I have heard a lot of bloggers complain about people coming to their blog and using various Ad-Block software to avoid being served advertising. I used to be in that camp myself, until I figured out that they are actually a benefit!
In web advertising there are several types of advertising models:
1) Affiliate Sales
This category covers web companies such as Amazon who allow a web publisher to put advertising blocks on their website that are designed to send people to another site to buy things.
When a purchase is made, the referring website gains a commission on the sale.
2) CPM (Cost-per-Impression)
This category covers advertising that webmasters want. You get paid a set amount of money to show an adv a set number of times. It may be as low as $10 for 10K impressions or it could be even higher.
Most bloggers will not be able to get this sort of advertising until they have 500K or more hits every month.
3) CPC (Cost-per-Click)
This is the category most bloggers fall under and is the chief method used by AdSense. AdSense does offer CPM advertising but that is based on advertisers telling Google to put their ads on a certain page.
This article is going to be written under the assumption that you are using a CPC system.
A factor in CPC advertising is CTR (Click-Through-Rate.) This is an indicator of how well your advertising units do. If 100 people come to your site and 20 of them click on advertising you will have a CTR of 20%. Of course many people do not click on advertising or may not click on it until they decide to leave your website.
What that means is that if 100 people come to your website, look at 10 pages each and then 20 leave via an advertising link your CTR will be 2%! The same number of people, the same number of clicks, but your CTR fell through the floor.
Now, what if 80 of those people used ad-block software?

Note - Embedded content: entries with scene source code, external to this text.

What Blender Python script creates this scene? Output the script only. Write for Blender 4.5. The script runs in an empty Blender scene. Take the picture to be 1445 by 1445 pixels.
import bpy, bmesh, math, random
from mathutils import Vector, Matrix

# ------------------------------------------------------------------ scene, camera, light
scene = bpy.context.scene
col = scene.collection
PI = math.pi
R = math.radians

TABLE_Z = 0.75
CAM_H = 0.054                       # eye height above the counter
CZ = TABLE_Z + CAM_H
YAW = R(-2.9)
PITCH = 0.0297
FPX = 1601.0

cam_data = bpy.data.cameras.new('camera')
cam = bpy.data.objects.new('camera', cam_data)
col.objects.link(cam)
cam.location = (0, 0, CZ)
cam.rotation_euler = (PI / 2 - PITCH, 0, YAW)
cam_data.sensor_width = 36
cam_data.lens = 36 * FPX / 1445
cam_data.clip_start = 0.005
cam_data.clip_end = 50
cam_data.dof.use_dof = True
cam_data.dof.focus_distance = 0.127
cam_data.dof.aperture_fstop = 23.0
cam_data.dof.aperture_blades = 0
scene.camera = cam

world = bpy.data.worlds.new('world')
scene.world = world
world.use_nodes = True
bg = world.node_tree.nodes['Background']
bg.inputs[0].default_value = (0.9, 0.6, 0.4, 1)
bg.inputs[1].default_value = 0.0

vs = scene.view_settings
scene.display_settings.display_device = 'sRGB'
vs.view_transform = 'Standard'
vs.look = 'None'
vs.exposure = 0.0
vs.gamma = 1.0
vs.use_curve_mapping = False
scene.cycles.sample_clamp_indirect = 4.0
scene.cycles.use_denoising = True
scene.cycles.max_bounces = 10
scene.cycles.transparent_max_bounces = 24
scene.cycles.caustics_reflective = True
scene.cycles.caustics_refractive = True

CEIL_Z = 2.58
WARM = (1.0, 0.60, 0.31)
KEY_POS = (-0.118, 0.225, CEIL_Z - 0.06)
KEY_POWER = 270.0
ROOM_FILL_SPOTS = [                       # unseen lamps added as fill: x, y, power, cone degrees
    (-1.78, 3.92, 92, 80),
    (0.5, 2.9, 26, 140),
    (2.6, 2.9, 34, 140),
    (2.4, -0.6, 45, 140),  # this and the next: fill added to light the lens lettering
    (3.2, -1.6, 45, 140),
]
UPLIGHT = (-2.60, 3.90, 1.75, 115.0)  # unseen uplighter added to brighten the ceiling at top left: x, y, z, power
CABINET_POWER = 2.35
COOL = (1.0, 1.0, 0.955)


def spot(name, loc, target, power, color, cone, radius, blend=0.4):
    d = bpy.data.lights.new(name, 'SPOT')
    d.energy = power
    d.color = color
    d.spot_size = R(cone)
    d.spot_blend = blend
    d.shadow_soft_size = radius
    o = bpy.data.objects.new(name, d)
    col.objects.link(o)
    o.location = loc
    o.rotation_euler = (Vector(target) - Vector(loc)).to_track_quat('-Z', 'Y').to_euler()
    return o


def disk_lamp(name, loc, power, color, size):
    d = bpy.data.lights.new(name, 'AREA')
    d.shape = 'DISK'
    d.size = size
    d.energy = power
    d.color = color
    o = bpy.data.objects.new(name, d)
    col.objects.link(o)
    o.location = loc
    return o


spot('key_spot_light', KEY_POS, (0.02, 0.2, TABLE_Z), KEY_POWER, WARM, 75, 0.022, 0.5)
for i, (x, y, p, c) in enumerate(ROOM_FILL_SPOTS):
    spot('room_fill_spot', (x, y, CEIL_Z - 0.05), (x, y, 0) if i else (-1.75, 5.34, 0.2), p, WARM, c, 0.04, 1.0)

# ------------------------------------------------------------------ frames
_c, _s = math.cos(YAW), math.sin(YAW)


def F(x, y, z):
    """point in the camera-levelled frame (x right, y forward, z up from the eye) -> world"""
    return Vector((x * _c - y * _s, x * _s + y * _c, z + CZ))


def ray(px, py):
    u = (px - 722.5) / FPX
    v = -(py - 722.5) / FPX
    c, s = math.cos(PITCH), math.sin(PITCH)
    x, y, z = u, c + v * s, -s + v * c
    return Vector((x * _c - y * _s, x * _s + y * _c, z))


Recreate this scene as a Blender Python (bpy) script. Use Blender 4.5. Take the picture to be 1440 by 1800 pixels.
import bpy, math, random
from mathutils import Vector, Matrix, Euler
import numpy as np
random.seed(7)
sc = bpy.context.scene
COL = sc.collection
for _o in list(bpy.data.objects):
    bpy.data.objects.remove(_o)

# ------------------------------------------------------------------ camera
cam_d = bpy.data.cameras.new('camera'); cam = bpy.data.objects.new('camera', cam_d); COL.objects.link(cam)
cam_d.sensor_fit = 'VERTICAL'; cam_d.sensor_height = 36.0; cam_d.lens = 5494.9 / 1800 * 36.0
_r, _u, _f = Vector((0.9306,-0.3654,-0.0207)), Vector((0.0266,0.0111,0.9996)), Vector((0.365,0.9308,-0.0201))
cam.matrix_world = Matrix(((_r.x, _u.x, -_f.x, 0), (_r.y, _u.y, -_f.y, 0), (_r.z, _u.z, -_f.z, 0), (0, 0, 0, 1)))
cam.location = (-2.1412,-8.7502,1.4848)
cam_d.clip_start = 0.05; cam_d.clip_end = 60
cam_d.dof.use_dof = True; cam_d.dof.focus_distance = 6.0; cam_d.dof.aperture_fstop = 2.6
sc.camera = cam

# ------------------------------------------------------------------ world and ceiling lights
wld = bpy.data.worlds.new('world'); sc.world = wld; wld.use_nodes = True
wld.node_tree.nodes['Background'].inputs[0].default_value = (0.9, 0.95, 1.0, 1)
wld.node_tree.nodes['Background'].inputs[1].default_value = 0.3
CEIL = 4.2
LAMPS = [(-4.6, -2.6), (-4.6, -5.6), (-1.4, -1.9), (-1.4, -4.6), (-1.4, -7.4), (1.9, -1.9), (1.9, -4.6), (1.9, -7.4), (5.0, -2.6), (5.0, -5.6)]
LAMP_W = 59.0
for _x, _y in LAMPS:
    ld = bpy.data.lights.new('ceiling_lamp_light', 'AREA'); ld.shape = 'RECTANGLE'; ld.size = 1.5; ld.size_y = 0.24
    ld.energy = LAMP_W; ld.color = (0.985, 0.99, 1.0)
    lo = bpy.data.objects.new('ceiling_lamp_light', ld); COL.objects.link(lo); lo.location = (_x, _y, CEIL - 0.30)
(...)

Why you would be back up to a 20% CTR!
See, CTR has an effect on the types of advertising you get. The higher your CTR the better advertising you will get.
Now, there is one caveat to that though: A high CTR can also get you flagged for possible click-fraud.
I know it sounds weird, you want a high CTR for advertising but if it gets too high you might get dropped for click-fraud!
As long as your clicks are legitimate you have nothing to fear from having a high CTR. If your clicks are bogus though... You will be quickly banned.
How do they know if your clicks are bogus? Several ways:
1) If a high number of clicks come from the same IP.
2) If a high number of clicks come from different IPs in the same network/geographical location.
3) If the same IPs click your ads every day.
4) If an advertiser notices all the clicks from your site have a 100% bounce rate.
There are other ways for the advertisers to know if click-fraud is involved, so don't do it!
In my own experience, I have had days with 50 advertising clicks and my payout has ranged from a couple of dollars to almost twenty dollars. The big difference has always been my CTR. A high CTR day has always beaten out a low CTR day with the same number of clicks.
It is also important to look at what sort of content was being served up on those days before you make a comparison. A story about new shoes is going to attract a different type of advertising than talking about the new Nintendo Wii! Likewise the CPC earnings can vary highly between keywords present in your content.
When I did my testing I accounted for this and used days where similar stories were "hot."
This is why I now like surfers who use ad-block software. If they have no intention of clicking on my ads then I don't want them ruining my CTR but viewing ads!